The darkness drops again; but now I know   
That twenty centuries of stony sleep 
Were vexed to nightmare by a rocking cradle,   
And what rough beast, its hour come round at last,   
Slouches towards Bethlehem to be born? 

   Yet, there are other outcomes that may take shape.  While America could turn fascist, we could also learn from this election and come together a bit. We could learn to listen to each other, to hear each other, to respond to each other a little more.  In the last SNL Trump Hillary skit before the election, the two foes grow so weary of their longstanding battle that they embrace, go outside and dance in the streets, holding hands, grasping adversaries, and inspiring reconciliation.   

   ET online describes the scene:





The opening sketch started as a staightforward lambasting of Donald Trump and Hillary Clinton -- specifically the amount of attention being paid to Clinton's email scandals -- but quickly turned into something almost magical.
Baldwin, who has been guest-starring as Trump since the start of Season 42, has faced off against McKinnon's Clinton during every opening sketch, but for SNL's last episode before the general election on Tuesday, it was clear they wanted to do something a little different. 
The two appeared in split-screen, as they usually did during the debates, and after mocking Trump's connections to the FBI, Vladimir Putin and the KKK (with some genial lip locking between Trump and the Russian president), Clinton made a clear and concise list of all the things Trump's campaign has ruined for America.
"What is happening? Is the whole world insane? Donald Trump has ruined so much of what we, as Americans, hold dear," Clinton said. "Kindness, decency, Tic Tacs, Skittles, taco bowls, father-daughter dances, buses, bright red hats, the word 'great,' the color orange, [and] men."
In his response, Trump began by calling Clinton "the most corrupt person to ever run," and then slung his usual bevy of insults and accusations before stopping mid-sentence as Baldwin dropped the whole impression to deliver an apology. 
"I'm sorry Kate, I just hate yelling all this stuff at you like this," Baldwin said, breaking character as the cameras cut to a wide shot showing that the two were actually standing just feet apart.
"Yeah, I know, right?

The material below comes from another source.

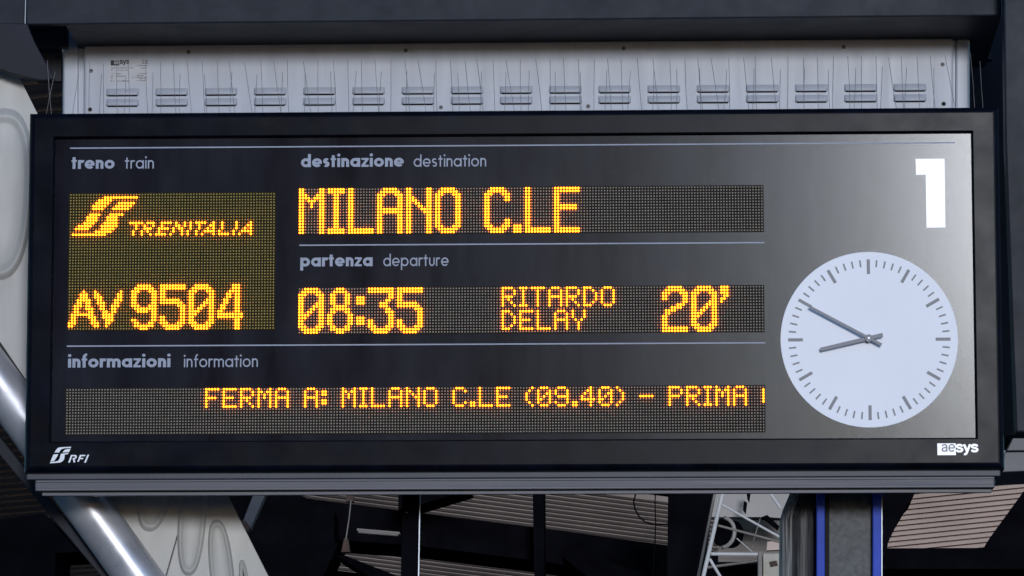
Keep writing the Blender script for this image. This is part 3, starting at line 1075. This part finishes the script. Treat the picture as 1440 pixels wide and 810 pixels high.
# ================================================================== BACKGROUND BELOW THE BOARD
def sheet(name, corners, ys, waves, m, label, nu=24, amp=0.03, group=None):
    """corrugated roof sheet; corners TL TR BR BL as pixels with depths; ridges run left to right"""
    c = [at(p[0], p[1], y) for p, y in zip(corners, ys)]
    ctr_ = sum(c, Vector()) / 4
    nrm = (c[1] - c[0]).cross(c[3] - c[0]).normalized()
    if nrm.dot(cam.location - ctr_) < 0:
        nrm = -nrm
    prof = [(0.0, 1), (0.46, 1), (0.58, 0), (0.88, 0)]
    vrow = []
    for w_ in range(waves):
        for (t, hh) in prof:
            vrow.append(((w_ + t) / waves, hh))
    vrow.append((1.0, 1))
    vs, fs = [], []
    for (v, hh) in vrow:
        for i_ in range(nu + 1):
            u = i_ / nu
            p = (c[0] * (1 - u) + c[1] * u) * (1 - v) + (c[3] * (1 - u) + c[2] * u) * v
            vs.append(p + nrm * amp * hh - ctr_)
    for j in range(len(vrow) - 1):
        for i_ in range(nu):
            fs.append((j * (nu + 1) + i_, j * (nu + 1) + i_ + 1, (j + 1) * (nu + 1) + i_ + 1, (j + 1) * (nu + 1) + i_))
    mb_ = MB()
    mb_.add(vs, fs)
    o_ = mb_.build(name, m, None)
    o_.location = ctr_
    so = o_.modifiers.new('solid', 'SOLIDIFY')
    so.thickness = 0.004
    tag(o_, label, 'roof sheet', group)
    return o_


sheet('corrugated_roof', [(330, 618), (1010, 704), (1010, 860), (330, 774)], (14, 14.6, 15.8, 15.2), 26, M['corr'],
      'brownish dark corrugated roof sheet seen under the middle of the board', amp=0.045, group='corrugated roof sheets')
sheet('corrugated_roof', [(1215, 652), (1520, 621), (1520, 835), (1215, 866)], (13.6, 13.0, 13.25, 13.85), 30, M['corr_pink'],
      'pinkish corrugated roof sheet at the lower right of the blue edged post', amp=0.045, group='corrugated roof sheets')
sheet('corrugated_roof', [(-80, 70), (150, 50), (150, 860), (-80, 880)], (8, 8, 24, 24), 72, M['corr'],
      'very dark corrugated roof sheet left of the stainless tube', amp=0.05, group='corrugated roof sheets')


def solid(name, poly, Y, depth, m, label, cat, bevel=0.0, group=None):
    c = at(sum(p[0] for p in poly) / len(poly), sum(p[1] for p in poly) / len(poly), Y if not isinstance(Y, (list, tuple)) else sum(Y) / len(Y))
    root = Vector(c)
    mb_ = MB()
    ys = Y if isinstance(Y, (list, tuple)) else [Y] * len(poly)
    fr = [at(p[0], p[1], y) - root for p, y in zip(poly, ys)]
    mb_.prism(fr, [p + Vector((0, depth, 0)) for p in fr])
    o_ = mb_.build(name, m, None, bevel=bevel)
    o_.location = root
    return tag(o_, label, cat, group)


RB = 'dark roof beams behind the board'
solid('roof_beam', [(325, 688), (592, 722), (760, 743), (1010, 776), (1010, 830), (760, 789), (592, 768), (325, 748)], 10.0, 0.5, M['black'],
      'long black roof beam crossing below the board from left to truss', 'roof beam', group=RB)
solid('roof_beam', [(320, 764), (476, 764), (440, 840), (320, 840)], 9.4, 0.4, M['black'],
      'black beam end filling the corner right of the embossed panel', 'roof beam', group=RB)
solid('roof_beam', [(320, 690), (410, 690), (470, 720), (470, 770), (320, 772)], 9.7, 0.25, M['black'],
      'black haunch above the beam end right of the embossed panel', 'roof beam', group=RB)
solid('roof_beam', [(474, 782), (482, 780), (600, 826), (560, 836)], 9.5, 0.3, M['black'],
      'short dark slanting beam left of the slim navy post', 'roof beam', group=RB)
solid('roof_beam', [(748, 640), (764, 640), (766, 840), (752, 840)], 9.8, 0.3, M['black'],
      'dark cross beam crossing the corrugated sheet right of the slim navy post', 'roof beam', group=RB)
solid('roof_beam', [(560, 680), (662, 688), (592, 709), (560, 716)], 9.6, 0.3, M['black'],
      'black wedge of beam over the sheet beside the slim navy post', 'roof beam', group=RB)
solid('roof_beam', [(790, 782), (850, 790), (930, 812), (930, 840), (850, 830)], 9.3, 0.3, M['black'],
      'low black slanting beam left of the hanging thin cable', 'roof beam', group=RB)
solid('roof_beam', [(940, 640), (1012, 640), (984, 840), (938, 840)], 8.6, 0.3, M['black'],
      'upright dark steel member left beside the white truss', 'roof beam', group=RB)
solid('roof_beam', [(1236, 771), (1500, 770), (1500, 800), (1236, 800)], 9.0, 0.5, M['black'],
      'level black beam under the pinkish corrugated sheet', 'roof beam', group=RB)
solid('roof_beam', [(1230, 680), (1292, 680), (1282, 704), (1276, 710), (1262, 734), (1249, 762), (1247, 776), (1230, 776)], 9.2, 0.3, M['black'],
      'ragged dark gusset between blue edged post and pinkish sheet', 'roof beam', group=RB)
solid('roof_beam', [(1440, 690), (1500, 690), (1500, 776), (1385, 776), (1392, 756)], 9.4, 0.3, M['black'],  # dark triangle of shade on the sheet, built as a black slab
      'black slab standing in for shade on the pinkish sheet at the far right', 'roof beam', group=RB)
solid('roof_beam', [(-60, 738), (62, 722), (110, 776), (78, 778), (76, 840), (-60, 840)], 7.0, 0.4, M['black'],
      'black beam left of the stainless tube', 'roof beam', group=RB)

st = empty('strut', at(360, 720, 5.0), 'grey flat strut rising from the edge of the embossed panel', 'strut')
f = MB()
pxprism(f, [(358, 690), (376, 690), (352, 744), (340, 736)], 5.0, 0.05, st)
f.build('strut_bar', M['greybeam'], st, bevel=0.002)
f = MB()
pxprism(f, [(339, 733), (345, 732), (352, 742), (349, 748), (343, 744)], 4.96, 0.03, st)
f.build('strut_bolt_plate', M['rust'], st)

rod = empty('hanger_rod', at(490, 735, 8.5), 'thin hanging rod with a small clamp at its lower end', 'hanger rod')
f = MB()
pxtube(f, [(493.5, 704), (491, 728), (486.5, 758)], 1.8, 8.5, rod, 8)
f.build('rod', M['truss_dull'], rod)
f = MB()
pxprism(f, [(487, 694), (497, 694), (497, 705), (487, 705)], 8.5, 0.05, rod)
f.build('upper_clamp', M['rust'], rod)
f = MB()
pxprism(f, [(484, 757), (489, 757), (492, 776), (480, 776), (482, 766)], 8.5, 0.06, rod)
f.build('clamp', M['rust'], rod)

lamp = empty('strip_light', at(525, 748, 8.8), 'short unlit strip light fixed to the black beam', 'strip light')
f = MB()
pxtube(f, [(504, 747.5), (535, 750), (560, 752)], 4.5, 8.8, lamp, 10)
f.build('tube_cover', M['truss_dull'], lamp)
f = MB()
pxprism(f, [(502, 743), (562, 748), (562, 751), (502, 746)], 8.86, 0.05, lamp)
f.build('batten', M['truss_dull'], lamp)

cp = empty('slim_post', at(578, 750, 0.20), 'slim navy post with a bright right edge under the board', 'steel post')
f = MB()
pxprism(f, [(566, 670), (590.2, 670), (587.0, 840), (563, 840)], 0.20, 0.05, cp)
f.build('post_body', M['black'], cp, bevel=0.002)
f = MB()
pxprism(f, [(590.4, 670), (591.7, 670), (588.9, 840), (587.2, 840)], 0.19, 0.008, cp)
f.build('edge_trim', mat('bright_aluminium_edge', (0.45, 0.48, 0.55), 0.35, metal=0.3, var=0.1, vscale=20), cp)
f = MB()
p = local(cp, at(572, 721, 0.20))
f.tube([(p.x, p.y - 0.004, p.z), (p.x, p.y, p.z), (p.x, p.y + 0.004, p.z)], 0.0012, 8)
f.build('screw', M['screw'], cp)

for (pts, w_, Y, lb) in (([(896, 680), (894, 694), (891, 706), (893, 716), (899, 727), (907, 734), (920, 738), (940, 737), (962, 726)], 2.2, 7.5, 'black looped cable hanging in front of the corrugated sheet'),
                         ([(923, 680), (921, 705), (922, 735), (921, 765), (917, 830)], 1.7, 7.4, 'thin straight cable hanging left of the white truss')):
    c = at(pts[len(pts) // 2][0], pts[len(pts) // 2][1], Y)
    rt = Vector(c)
    mb = MB()
    dist = (rt - cam.location).length
    mb.tube([at(p[0], p[1], Y) - rt for p in pts], w_ / 2 * dist / FPX, 8)
    o = mb.build('hanging_cable', M['black'], None, smooth=True)
    o.location = rt
    tag(o, lb, 'cable', 'cables hanging below the board')

# white lattice truss
tr = empty('lattice_truss', at(1045, 750, 8.0), 'white painted tubular lattice truss left of the streaked column', 'truss')
for nm, pts, w_, ys, m_ in (('chord', [(1016.5, 692), (988, 815)], 6.0, 8.0, 'truss'), ('chord', [(1006, 690), (981, 815)], 4.2, 8.15, 'truss_dull'),
                            ('diagonal', [(1016, 710), (1096, 755)], 3.6, 8.0, 'truss'), ('crossbar', [(1000, 779), (1068, 779.5)], 5.0, 8.0, 'truss'),
                            ('diagonal', [(998, 786), (1016, 816)], 4.4, 8.0, 'truss'), ('diagonal', [(1084, 695), (1098, 715)], 4.2, 8.3, 'truss'),
                            ('brace', [(1010, 739), (1096, 762)], 3.6, 8.5, 'truss_dull'), ('brace', [(995, 798), (1068, 788)], 4.0, 8.5, 'truss_dull'),
                            ('brace', [(1036, 757), (1058, 776)], 1.5, 8.4, 'truss'), ('brace', [(1069, 729), (1056, 772)], 1.6, 8.6, 'truss_dull')):
    f = MB()
    pxtube(f, pts, w_, ys, tr, 12)
    f.build(nm, M[m_], tr, smooth=False)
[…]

This whole election has been so mean," McKinnon said, walking over to join Baldwin.
"I just feel gross all the time," he replied, before turning to the SNL audience. "I mean, don't you guys feel gross all the time about this?" The question was met with a resounding cheer of agreement.
"You know what I think would help us?" McKinnon said, taking Baldwin's hand. "Let's get out of here." 
The show then cut to a pre-taped segment -- set to Arcade Fire's inspiring anthem "Wake Up" -- showing Baldwin and McKinnon, still decked out as their political caricatures, running through Times Square and hugging each other's supporters and making peace between random people on the street.
The two returned to the SNL stage, with their arms around each other, where a visibly emotional Baldwin spoke directly into the camera. "Now it's time to get out there and vote," he implored viewers. "None of this will have mattered if you don't vote."
"And we can't tell you who to vote for but on Tuesday we all get a chance to choose what kind of country we want to live in," a smiling McKinnon added.
Together, in unison, the pair yelled the show's traditional opening line, "And live, from New York, it's Saturday Night!"


    Could such a reconciliation happen here? Could it happen to our Democracy?  Could life imitate art?  I’m hoping so.  I hope for my kids, for my students, for New York City, for public education, for reproductive autonomy, for health care, for social security, for the climate, for the public option, for my union, for all unions, I hope that it can. I hope hope can overcome ressentiment.

   I'm hoping for the better angels of our nature. There are so many possibilities.

A faded newspaper clip in our office.  Eight years later. 

And a stroll through New York city the weekend before voting.

































Hillary will survive.  I hope our democracy will.